Die Bundesligatabelle entspricht somit vielen Glockenkurven, die nebeneinander auf der Achse mit den Punktzahlen liegen - siehe Fotostrecke. Klar ist deshalb auch: Eine Mannschaft mit höherer Spielstärke muss nicht besser abschneiden als eine Mannschaft mit niedrigerer Spielstärke.

Die Frage, ob eine Mannschaft verdient Meister geworden ist, lässt sich mit diesem Modell sogar beantworten. "So kann man Glück und Pech messen", erklärt Tolan. Die Frage laute: Mit welcher Wahrscheinlichkeit ist der Meister die stärkste Mannschaft? Das auszurechnen, erfordert lediglich Grundkenntnisse der Wahrscheinlichkeitsrechnung.

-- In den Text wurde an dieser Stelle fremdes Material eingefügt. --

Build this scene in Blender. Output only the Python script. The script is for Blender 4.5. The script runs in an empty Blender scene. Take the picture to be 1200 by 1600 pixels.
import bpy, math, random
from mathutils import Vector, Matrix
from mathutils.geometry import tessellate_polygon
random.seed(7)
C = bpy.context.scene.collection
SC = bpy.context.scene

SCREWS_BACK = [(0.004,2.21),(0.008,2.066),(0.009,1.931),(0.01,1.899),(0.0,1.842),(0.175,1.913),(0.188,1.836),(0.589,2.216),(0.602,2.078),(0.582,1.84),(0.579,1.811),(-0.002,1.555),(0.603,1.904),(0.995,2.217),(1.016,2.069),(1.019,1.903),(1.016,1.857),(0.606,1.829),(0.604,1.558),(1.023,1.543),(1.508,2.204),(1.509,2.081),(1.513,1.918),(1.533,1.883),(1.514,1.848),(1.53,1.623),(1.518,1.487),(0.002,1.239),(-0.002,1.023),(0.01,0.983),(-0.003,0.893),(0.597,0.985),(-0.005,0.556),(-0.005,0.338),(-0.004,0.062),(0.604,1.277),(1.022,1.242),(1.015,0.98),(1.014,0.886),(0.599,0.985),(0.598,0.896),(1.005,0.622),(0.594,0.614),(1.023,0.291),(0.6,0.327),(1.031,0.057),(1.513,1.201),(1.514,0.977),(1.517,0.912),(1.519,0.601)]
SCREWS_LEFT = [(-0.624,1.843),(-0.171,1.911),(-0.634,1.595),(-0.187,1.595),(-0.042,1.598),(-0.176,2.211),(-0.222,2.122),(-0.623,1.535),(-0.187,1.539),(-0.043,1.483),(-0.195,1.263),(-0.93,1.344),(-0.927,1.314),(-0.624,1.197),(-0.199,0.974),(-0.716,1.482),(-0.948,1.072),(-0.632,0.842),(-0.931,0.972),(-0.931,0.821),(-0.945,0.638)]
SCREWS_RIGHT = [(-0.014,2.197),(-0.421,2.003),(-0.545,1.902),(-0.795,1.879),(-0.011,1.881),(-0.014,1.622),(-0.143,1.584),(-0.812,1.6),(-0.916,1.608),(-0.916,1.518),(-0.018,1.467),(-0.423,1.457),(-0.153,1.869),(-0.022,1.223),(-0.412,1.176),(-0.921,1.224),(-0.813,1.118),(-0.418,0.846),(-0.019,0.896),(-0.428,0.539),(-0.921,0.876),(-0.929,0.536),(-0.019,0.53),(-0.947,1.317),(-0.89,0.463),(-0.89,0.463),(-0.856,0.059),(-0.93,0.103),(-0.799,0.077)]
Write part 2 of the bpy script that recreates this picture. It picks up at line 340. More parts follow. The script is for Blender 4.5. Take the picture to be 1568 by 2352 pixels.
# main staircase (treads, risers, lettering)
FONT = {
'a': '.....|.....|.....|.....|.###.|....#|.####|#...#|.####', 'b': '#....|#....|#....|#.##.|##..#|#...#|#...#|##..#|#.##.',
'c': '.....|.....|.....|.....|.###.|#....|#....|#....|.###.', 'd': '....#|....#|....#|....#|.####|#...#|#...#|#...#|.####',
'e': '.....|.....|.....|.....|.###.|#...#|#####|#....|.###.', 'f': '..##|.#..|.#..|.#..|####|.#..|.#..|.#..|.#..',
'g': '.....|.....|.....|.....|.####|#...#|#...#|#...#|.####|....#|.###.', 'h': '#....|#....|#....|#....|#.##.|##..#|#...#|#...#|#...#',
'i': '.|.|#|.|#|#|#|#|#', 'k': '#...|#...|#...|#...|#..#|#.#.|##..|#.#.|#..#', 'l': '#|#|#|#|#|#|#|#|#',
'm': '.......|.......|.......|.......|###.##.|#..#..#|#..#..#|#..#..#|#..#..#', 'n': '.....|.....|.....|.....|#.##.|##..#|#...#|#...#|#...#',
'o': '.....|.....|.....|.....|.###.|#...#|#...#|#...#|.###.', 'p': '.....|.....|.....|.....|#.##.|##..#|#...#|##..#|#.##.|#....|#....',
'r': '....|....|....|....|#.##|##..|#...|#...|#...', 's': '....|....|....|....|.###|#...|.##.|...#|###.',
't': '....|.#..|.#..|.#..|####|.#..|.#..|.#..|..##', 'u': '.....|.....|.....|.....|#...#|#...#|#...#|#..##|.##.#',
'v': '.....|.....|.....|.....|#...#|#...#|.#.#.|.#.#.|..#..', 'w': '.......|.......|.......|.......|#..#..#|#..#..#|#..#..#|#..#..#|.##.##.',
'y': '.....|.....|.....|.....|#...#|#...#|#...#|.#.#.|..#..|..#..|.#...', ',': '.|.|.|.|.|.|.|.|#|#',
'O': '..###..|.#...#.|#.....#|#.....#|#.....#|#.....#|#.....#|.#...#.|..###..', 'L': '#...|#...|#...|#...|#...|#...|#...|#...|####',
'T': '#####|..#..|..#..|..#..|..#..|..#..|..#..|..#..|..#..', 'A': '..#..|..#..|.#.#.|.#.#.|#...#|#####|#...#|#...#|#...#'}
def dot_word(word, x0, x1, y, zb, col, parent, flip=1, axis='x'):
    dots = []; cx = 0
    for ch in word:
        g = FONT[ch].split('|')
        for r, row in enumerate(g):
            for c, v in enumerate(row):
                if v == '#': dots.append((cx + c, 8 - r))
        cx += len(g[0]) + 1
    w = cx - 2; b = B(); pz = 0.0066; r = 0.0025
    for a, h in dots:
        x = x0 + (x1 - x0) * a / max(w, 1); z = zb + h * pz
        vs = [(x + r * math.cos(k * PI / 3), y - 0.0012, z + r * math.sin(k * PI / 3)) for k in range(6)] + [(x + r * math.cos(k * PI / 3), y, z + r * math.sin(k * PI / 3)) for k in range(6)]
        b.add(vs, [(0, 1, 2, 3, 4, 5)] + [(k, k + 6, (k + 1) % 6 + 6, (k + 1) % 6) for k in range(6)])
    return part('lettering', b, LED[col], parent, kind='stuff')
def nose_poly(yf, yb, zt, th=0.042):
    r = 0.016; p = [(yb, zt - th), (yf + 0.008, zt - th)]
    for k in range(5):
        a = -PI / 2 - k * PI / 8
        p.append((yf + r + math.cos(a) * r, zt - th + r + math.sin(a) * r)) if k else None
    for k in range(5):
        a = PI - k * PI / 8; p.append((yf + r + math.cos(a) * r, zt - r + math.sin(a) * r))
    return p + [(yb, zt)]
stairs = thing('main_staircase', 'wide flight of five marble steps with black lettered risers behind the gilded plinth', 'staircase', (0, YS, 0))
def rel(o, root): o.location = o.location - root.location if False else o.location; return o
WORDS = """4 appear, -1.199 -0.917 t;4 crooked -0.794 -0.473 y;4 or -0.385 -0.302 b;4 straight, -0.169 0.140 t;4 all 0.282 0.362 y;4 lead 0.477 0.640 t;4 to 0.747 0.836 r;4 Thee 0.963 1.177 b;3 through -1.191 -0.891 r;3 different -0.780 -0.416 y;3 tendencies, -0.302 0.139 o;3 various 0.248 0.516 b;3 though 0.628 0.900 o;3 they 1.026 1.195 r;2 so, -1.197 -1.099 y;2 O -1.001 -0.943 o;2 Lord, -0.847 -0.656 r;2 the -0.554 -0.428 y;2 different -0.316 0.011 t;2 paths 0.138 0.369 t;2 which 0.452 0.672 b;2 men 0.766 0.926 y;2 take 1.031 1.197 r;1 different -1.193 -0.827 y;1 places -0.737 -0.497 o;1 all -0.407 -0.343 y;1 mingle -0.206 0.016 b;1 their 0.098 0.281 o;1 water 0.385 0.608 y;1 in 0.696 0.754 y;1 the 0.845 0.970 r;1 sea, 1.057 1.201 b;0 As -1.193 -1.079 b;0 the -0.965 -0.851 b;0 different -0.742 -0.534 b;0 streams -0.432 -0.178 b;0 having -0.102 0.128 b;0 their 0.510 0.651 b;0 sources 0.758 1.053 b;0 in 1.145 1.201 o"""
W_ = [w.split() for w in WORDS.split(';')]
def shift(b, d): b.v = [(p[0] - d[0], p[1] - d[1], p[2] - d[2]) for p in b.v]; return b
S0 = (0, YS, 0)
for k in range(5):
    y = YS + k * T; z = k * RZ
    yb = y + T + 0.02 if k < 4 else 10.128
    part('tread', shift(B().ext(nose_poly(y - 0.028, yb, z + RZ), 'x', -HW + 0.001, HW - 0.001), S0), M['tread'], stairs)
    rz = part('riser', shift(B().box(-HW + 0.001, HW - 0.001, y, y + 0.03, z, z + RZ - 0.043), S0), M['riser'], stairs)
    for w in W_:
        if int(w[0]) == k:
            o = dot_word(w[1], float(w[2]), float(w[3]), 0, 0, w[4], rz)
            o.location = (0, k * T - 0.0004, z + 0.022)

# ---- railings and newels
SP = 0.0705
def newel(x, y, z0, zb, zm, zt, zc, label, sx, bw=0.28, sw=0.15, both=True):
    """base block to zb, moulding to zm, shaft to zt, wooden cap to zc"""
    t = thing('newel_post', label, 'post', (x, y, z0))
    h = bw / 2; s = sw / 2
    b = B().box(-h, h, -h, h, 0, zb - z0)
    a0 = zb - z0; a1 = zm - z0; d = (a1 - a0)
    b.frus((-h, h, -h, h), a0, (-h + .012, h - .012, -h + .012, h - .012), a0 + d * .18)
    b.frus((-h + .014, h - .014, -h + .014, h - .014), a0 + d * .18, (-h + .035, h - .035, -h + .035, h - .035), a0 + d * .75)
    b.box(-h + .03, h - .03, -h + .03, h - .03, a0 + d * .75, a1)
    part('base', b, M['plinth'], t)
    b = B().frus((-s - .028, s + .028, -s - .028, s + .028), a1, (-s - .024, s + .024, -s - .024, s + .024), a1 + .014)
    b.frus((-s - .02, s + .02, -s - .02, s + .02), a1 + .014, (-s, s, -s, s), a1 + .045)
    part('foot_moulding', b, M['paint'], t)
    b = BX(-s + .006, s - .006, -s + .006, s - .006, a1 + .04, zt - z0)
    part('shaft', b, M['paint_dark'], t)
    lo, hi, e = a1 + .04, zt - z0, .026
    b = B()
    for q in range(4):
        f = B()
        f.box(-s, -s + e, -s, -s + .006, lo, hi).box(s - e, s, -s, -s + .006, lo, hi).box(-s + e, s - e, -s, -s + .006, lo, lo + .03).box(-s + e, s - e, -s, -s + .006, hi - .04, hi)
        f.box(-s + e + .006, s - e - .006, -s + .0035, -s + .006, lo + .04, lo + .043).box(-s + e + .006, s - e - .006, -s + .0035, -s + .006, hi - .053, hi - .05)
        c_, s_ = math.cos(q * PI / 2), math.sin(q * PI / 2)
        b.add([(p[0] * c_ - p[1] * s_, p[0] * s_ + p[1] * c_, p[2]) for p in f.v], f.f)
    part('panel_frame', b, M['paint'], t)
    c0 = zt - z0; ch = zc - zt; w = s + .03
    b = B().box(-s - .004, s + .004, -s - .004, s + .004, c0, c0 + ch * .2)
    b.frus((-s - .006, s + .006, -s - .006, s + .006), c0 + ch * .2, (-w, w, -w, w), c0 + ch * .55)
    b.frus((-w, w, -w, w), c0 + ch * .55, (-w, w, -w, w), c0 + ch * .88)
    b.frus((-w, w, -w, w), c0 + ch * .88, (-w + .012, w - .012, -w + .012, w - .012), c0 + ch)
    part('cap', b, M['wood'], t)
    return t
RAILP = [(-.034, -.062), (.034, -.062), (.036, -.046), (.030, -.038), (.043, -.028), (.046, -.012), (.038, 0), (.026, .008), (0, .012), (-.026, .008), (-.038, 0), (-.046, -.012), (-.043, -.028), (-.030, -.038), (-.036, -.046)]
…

Ein Extrembeispiel ist die Bundesligasaison 2001/2002, in der die ersten drei Teams nur zwei Punkte auseinander lagen:

Bundesliga 2001/2002

Mannschaft Punkte Wahrscheinlichkeit, die beste Mannschaft zu sein
Dortmund 70 33 Prozent
Leverkusen 69 28 Prozent
München 68 24 Prozent

Ein Jahr später siegte Bayern München mit 16 Punkten Vorsprung, war jedoch trotzdem mit einer Wahrscheinlichkeit von einem Sechstel nicht die stärkste Mannschaft:

Bundesliga 2002/2003

Mannschaft Punkte Wahrscheinlichkeit, die beste Mannschaft zu sein
München 75 83 Prozent
Stuttgart 59 6 Prozent
Dortmund 58 5 Prozent

Trotz all dieser für manche Fußballfans wohl ernüchternden Fakten: Wie das nächste Bundesligaspiel ausgeht, lässt sich mit Tolans Modellen nicht vorhersagen, denn diese arbeiteten mit ja Wahrscheinlichkeiten. Es lohnt sich also weiterhin ins Stadion zu gehen oder sich vor den Fernseher zu setzen - und sei es nur, um die Launen des Zufalls zu verfolgen.